The main story isn't very believable. The mom makes one joke on a trip where presumably they spent hours talking about how amazing the Grand Canyon is, including while viewing it. Both children ignored everything else said, focused on that joke, and one of them proceeded to explain to their mother that it wasn't that great like she said. It more sounds like the kids just weren't that happy to spend hours freezing to see the Grand Canyon.
Also, let's face it: The Grand Canyon isn't that amazing. It is a giant hole in the ground, literally.
When you contextualize it, the geological process are awe-inspiring, but the end result is, as nature goes, a solid "nice". That's it. It doesn't take a "joke" from the mom to produce that reaction.
I've been there too, and it was pretty spectacular.
The thing is, it takes a certain reference point to appreciate. A more mature one.
For kids, and the younger they are, much of their daily lives of filled with continual new and overwhelming experiences. Every experience is new or very fresh.

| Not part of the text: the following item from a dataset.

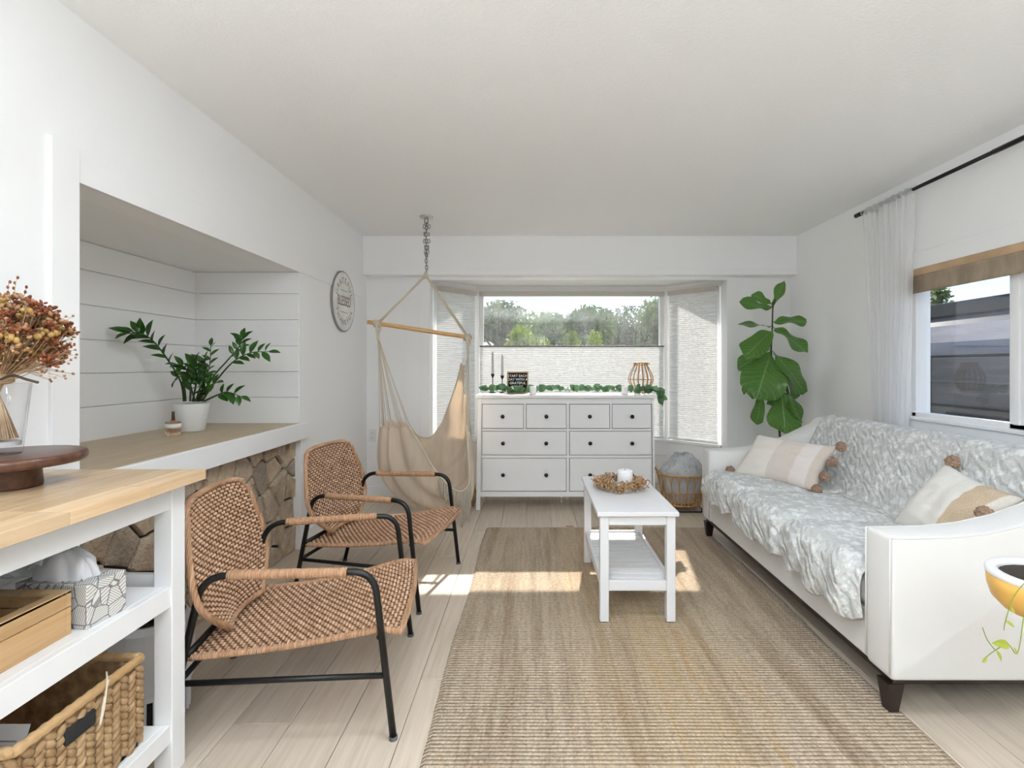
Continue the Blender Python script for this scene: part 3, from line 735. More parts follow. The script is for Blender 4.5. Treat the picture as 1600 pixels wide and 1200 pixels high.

Experiences like "I've never been this cold before", or "The sun is too hot" are just as overwhelming as "That is a very deep crack in the ground", but discomfort is also more immediate, and they haven't learned to attenuate and ignore discomfort signals like adults have.
Likewise, they have less grasp of time. When you are six, or ten, a decade is your whole life or more, and waiting an hour seems like forever, while for you and me, it is a blink in the day. 100 years for kids is nigh unimaginable, and an appreciation for the untold years it took to erode the grand canyon is unavailable, mentally.
So a visit to something like the grand canyon can be less than impressive.
It does make me wonder what a thousand year old being would appreciate, that I would find uninteresting or unimaginable.
My wife is from Europe and loves our National Parks, she would tell you the Grand Canyon was her #1 least favorite by far. Yosemite was probably her favorite.
I was lucky to see Grand Canyon for the first time at night, with full moon and no people around. It was magical. Only us (four people) and the tiny lights of trekkers in the bottom. And the beautiful soft light that the Moon provided the canyon with.
The next morning it looked great, but I knew we had experienced it in a much better way.
Coming off another week in the national parks (this time, Utah) - I’d encourage you to go see more/others.
GC can be pretty cool, but I’d not put it in my top 10 parks. Mainly because of the people and the mares ruin the effect on a hike. And, staying at the top is a bit boring.
For my money, Zion or Yosemite are better. Both with their own set of people related problems.
Off topic, but was at Bryce a couple days ago and some guy was FaceTiming at 7:30am filling the entire canyon with his and the other people’s voices. Terrible manners! Ruined the first 30m of the hike.
Yes but the fact that your parent post exists is proof that not everybody thinks like that - and bored kids are not the most reflecting, awe-inspirable human beings.